Excerpt from a dataset:
───

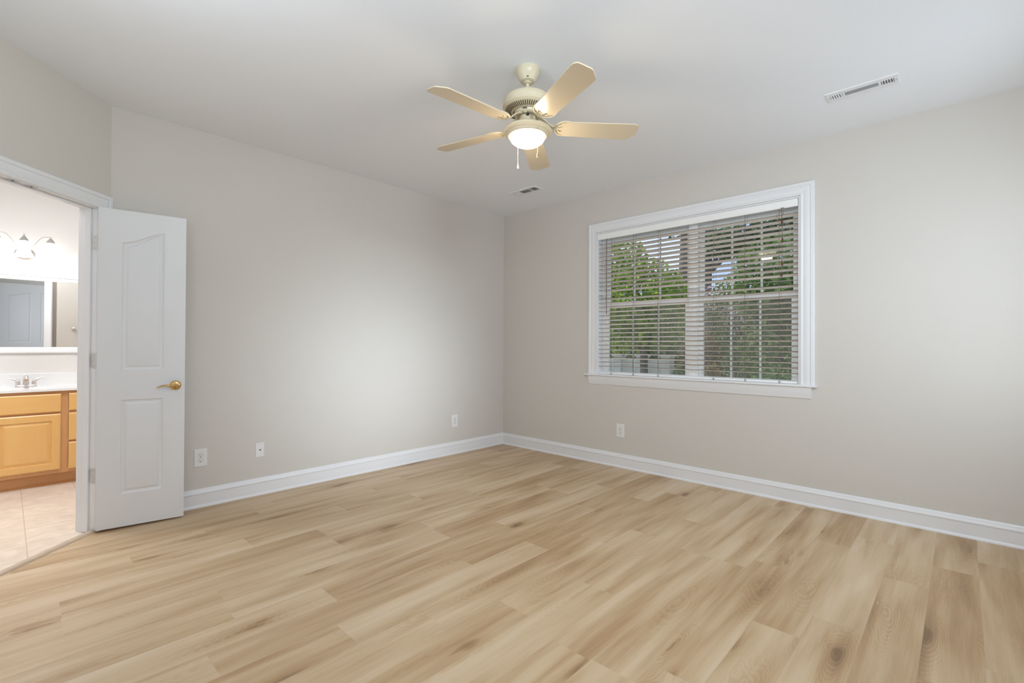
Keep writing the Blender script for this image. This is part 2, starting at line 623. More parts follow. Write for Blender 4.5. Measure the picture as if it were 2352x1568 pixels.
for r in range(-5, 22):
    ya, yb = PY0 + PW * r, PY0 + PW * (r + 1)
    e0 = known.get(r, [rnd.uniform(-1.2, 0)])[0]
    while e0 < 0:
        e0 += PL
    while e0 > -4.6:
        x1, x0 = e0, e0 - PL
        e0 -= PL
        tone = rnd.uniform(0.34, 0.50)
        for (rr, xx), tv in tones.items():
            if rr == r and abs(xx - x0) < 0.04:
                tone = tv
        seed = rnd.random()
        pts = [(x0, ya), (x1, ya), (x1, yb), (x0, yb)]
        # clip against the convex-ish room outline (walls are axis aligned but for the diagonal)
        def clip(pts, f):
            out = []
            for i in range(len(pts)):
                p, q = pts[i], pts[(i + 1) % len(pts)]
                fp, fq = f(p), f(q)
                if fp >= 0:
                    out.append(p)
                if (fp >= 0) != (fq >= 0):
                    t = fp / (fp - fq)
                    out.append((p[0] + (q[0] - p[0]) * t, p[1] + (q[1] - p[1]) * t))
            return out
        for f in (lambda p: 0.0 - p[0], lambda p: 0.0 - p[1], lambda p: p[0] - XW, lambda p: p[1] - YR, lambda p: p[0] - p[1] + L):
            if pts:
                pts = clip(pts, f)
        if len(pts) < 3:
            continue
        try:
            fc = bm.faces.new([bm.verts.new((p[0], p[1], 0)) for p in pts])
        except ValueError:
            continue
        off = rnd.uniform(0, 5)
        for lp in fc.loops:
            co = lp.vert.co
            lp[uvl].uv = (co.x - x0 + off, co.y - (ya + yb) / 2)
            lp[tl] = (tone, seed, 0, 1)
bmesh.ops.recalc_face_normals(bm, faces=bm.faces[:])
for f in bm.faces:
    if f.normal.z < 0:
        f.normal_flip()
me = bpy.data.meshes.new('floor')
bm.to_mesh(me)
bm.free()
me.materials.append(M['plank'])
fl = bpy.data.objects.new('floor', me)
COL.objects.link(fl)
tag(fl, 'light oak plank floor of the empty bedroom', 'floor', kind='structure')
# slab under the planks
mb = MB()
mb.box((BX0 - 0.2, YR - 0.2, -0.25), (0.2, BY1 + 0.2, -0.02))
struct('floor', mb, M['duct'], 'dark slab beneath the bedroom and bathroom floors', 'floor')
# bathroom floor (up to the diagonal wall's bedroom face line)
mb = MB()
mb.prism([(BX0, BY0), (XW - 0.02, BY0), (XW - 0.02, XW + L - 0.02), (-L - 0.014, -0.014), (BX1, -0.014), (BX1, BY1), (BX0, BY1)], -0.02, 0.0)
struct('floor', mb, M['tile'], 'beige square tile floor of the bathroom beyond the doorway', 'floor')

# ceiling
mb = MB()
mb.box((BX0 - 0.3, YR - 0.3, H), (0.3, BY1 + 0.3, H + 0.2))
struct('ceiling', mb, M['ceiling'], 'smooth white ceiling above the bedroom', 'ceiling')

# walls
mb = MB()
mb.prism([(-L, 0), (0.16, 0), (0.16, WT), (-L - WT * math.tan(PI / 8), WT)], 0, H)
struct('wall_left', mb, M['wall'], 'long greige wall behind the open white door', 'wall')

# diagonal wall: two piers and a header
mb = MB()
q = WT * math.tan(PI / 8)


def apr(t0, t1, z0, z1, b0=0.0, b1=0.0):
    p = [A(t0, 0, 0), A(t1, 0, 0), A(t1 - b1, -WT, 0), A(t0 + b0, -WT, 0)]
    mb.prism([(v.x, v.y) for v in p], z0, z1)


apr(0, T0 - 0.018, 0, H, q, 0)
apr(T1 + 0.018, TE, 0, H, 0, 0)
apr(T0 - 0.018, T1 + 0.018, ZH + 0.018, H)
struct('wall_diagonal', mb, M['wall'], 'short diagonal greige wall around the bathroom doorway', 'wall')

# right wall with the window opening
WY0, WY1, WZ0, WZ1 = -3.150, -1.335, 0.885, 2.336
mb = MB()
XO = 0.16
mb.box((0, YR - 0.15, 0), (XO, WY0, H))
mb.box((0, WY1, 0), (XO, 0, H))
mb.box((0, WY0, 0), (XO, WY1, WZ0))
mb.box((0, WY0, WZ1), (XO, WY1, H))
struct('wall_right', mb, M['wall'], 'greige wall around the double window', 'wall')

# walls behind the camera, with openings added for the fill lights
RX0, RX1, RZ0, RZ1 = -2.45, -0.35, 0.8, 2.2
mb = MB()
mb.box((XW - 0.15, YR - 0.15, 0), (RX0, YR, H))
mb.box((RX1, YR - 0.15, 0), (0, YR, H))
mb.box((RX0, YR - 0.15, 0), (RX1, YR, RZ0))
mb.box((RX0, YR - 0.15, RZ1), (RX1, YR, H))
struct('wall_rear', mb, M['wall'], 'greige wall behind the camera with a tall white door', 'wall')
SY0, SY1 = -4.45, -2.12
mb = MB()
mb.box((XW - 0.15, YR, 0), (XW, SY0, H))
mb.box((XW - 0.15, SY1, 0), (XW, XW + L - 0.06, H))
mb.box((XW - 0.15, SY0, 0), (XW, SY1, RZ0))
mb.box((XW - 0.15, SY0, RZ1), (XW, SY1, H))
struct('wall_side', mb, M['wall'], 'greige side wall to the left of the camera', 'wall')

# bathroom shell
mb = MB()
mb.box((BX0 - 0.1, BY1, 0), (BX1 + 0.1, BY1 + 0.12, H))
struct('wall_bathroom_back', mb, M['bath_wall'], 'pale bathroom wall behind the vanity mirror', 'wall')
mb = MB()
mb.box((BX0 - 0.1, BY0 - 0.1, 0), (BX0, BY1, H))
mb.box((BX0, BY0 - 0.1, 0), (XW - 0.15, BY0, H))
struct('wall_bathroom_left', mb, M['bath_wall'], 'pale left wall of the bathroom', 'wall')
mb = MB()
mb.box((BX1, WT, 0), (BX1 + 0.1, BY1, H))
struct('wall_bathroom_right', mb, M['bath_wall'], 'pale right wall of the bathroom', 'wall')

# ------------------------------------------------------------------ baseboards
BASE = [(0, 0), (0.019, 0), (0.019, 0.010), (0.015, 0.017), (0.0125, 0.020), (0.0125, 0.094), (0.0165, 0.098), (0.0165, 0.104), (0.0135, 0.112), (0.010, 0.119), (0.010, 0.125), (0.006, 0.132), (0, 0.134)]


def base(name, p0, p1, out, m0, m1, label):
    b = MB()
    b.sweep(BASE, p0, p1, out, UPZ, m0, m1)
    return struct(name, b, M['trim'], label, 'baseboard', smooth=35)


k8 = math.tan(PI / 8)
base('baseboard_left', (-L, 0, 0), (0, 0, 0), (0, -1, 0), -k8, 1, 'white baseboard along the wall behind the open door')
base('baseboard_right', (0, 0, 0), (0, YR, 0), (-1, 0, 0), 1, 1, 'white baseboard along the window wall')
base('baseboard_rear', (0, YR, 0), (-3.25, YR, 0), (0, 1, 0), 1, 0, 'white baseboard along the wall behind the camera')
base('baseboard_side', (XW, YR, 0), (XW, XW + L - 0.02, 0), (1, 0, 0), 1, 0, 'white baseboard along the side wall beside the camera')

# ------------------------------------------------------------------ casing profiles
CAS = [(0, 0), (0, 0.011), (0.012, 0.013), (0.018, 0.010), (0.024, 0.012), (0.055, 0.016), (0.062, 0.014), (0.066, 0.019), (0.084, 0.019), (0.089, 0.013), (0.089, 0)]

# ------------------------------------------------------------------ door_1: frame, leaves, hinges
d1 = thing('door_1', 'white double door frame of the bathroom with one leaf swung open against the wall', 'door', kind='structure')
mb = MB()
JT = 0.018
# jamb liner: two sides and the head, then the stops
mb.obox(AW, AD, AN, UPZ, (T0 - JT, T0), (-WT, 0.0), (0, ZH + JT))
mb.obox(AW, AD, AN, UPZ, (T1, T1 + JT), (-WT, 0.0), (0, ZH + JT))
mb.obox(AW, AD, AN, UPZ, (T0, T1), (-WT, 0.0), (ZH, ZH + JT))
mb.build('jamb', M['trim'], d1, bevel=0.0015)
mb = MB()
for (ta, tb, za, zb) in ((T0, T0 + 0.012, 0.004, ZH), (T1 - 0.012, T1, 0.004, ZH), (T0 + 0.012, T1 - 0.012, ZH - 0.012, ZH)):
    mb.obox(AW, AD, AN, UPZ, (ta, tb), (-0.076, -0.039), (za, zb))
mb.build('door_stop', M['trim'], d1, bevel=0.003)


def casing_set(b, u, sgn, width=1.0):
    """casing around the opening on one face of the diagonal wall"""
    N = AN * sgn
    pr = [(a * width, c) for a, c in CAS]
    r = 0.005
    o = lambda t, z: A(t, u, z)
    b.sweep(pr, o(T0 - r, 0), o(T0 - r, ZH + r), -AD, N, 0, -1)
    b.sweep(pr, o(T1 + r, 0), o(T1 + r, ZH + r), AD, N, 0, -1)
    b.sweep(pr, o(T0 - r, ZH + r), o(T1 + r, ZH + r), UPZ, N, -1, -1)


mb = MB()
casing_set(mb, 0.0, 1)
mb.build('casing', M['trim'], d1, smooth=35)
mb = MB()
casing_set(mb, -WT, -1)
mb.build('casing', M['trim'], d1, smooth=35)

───

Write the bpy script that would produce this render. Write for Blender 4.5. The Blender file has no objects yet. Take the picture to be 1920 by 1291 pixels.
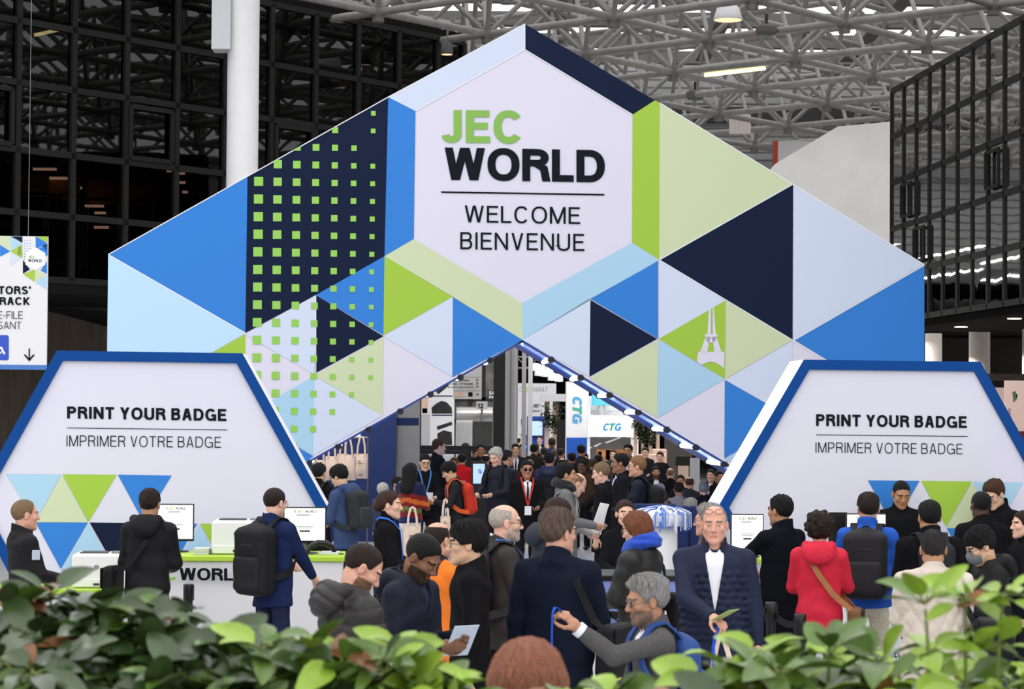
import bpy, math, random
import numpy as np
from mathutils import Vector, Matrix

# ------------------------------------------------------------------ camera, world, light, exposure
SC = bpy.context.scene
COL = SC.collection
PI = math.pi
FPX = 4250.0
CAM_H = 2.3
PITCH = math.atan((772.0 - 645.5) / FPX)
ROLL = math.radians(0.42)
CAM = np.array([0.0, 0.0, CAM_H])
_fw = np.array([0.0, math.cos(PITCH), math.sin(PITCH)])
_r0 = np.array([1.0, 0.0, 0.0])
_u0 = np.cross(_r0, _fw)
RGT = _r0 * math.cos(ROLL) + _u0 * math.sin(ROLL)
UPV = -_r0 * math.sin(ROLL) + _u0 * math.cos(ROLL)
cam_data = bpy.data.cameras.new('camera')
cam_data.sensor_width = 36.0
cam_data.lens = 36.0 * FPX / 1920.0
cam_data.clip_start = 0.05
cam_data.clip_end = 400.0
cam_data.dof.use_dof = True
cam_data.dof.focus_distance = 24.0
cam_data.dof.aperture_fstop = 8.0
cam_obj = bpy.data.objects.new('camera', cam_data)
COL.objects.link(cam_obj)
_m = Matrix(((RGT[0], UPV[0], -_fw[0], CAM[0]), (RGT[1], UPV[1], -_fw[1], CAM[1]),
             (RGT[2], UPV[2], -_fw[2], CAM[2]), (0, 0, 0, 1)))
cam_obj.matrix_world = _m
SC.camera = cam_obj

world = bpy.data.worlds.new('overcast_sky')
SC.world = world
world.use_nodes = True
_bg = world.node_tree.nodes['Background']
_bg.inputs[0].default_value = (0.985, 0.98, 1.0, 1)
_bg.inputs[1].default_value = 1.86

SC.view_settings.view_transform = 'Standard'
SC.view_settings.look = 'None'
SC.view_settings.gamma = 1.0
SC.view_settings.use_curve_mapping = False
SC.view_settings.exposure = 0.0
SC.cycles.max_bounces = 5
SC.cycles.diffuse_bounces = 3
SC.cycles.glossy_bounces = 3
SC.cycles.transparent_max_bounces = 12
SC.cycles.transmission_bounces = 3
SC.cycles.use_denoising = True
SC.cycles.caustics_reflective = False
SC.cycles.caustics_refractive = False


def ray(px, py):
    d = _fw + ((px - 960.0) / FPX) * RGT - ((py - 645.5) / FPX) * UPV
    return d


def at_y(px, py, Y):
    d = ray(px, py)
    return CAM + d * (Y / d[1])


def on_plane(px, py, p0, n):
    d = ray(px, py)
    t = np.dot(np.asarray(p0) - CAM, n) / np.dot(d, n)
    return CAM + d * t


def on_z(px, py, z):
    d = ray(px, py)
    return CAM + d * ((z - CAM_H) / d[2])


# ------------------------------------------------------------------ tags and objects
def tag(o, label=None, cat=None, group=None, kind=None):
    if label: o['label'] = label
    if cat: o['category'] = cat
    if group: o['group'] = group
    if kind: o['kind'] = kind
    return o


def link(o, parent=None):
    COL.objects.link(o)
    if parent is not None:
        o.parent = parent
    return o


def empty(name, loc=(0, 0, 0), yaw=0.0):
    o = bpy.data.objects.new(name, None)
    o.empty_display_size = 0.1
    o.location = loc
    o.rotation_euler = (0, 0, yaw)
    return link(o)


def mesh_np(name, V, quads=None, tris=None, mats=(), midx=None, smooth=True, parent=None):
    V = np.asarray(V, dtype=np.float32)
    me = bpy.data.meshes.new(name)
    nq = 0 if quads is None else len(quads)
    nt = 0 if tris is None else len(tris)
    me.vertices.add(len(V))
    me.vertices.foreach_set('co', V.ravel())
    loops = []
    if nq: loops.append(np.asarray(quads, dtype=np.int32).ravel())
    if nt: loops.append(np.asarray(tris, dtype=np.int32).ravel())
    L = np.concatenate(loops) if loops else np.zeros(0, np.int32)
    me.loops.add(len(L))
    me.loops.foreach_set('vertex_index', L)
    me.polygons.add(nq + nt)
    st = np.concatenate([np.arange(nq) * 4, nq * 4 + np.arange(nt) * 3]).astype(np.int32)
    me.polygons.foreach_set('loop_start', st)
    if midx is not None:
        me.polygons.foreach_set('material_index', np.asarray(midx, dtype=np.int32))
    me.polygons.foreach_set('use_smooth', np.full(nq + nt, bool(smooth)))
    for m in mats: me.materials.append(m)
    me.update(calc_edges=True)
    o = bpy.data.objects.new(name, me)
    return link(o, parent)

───

WHAT IS BEING ASKED ▸
Make a copy of each line that contains the string "objects".

SOLUTION ▸
fl = bpy.data.objects.new('floor', me)
COL.objects.link(fl)
Write the bpy script that would produce this render. Write for Blender 4.5. The Blender file has no objects yet. Take the picture to be 1920 by 1291 pixels.
cam_obj = bpy.data.objects.new('camera', cam_data)
COL.objects.link(cam_obj)
# ------------------------------------------------------------------ tags and objects
    COL.objects.link(o)
    o = bpy.data.objects.new(name, None)
    o = bpy.data.objects.new(name, me)